Sprint has joined this club with first the leaked news and then official confirmation that starting July 13, 2008, its 3G service would also have a 5 GB cap. A spokesperson told me that off-network roaming--ostensibly with Verizon or Alltel, the only other major providers of 3G in the US using the EVDO flavor--is capped at 300 MB per month.
Now these are all 3G providers, who have limited spectrum over which they have to make sure all contending users in each cell get approximately the same kind of experience. They can't afford one user sucking down all bandwidth. However, we're seeing the same kinds of limits start to be tested for cable-based broadband.
Comcast is testing delaying traffic--slowing down packet tranmission to throttle the bandwidth rate--in two Eastern cities they cover for the heaviest users of their service. This is an effective cap, rather than a cutoff. (Comcast has been delaying BitTorrent P2P traffic for all its users prior to this; this change affects all traffic, not just BitTorrent, and is being announced, instead of sub rosa.)
In a town in Texas, Time Warner Cable is experimenting with offering different speed packages each of which is coupled with a monthly limit on usage. The lowest-priced package offers a ridiculous 768 Kbps downstream and 1 GB per month for $30 per month; the highest-priced is 15 Mbps downstream with a more reasonable 40 GB per month limit. Charges are $1 per GB above that.
With cable companies traditionally and telephone companies newly offering television programming, premium channels, and on-demand video, the caps are another tool to prevent competition from over-the-Internet sources of things to watch.

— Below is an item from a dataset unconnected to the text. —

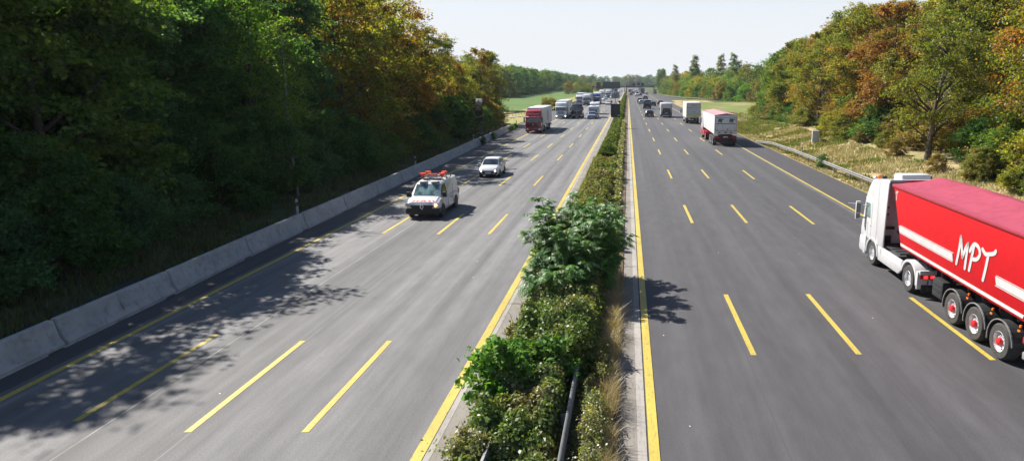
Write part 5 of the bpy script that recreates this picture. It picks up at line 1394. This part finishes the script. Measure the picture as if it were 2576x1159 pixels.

In a situation in which a few carriers control all the pieces, it's unclear whether rate caps can stick. If both telcos and cable companies decide to impose such limits and restructure their networks, who do you turn to? People with broadband are unlikely to cancel it. In a monopoly or duopoly market, you can't switch brands.
There has to be a happy middle--a role that the FCC may help to negotiate. A 40 GB cap switched to 400 GB might serve precisely the right purpose without penalizing average users who have no other market choice. With Time Warner Cable charging a buck a gigabyte above their monthly limits in their test market, but with Amazon's S3 service delivering it retail for as little as a tenth that, it's not hard to see that carriers are looking to caps to solve network problems and make a little scratch on the side.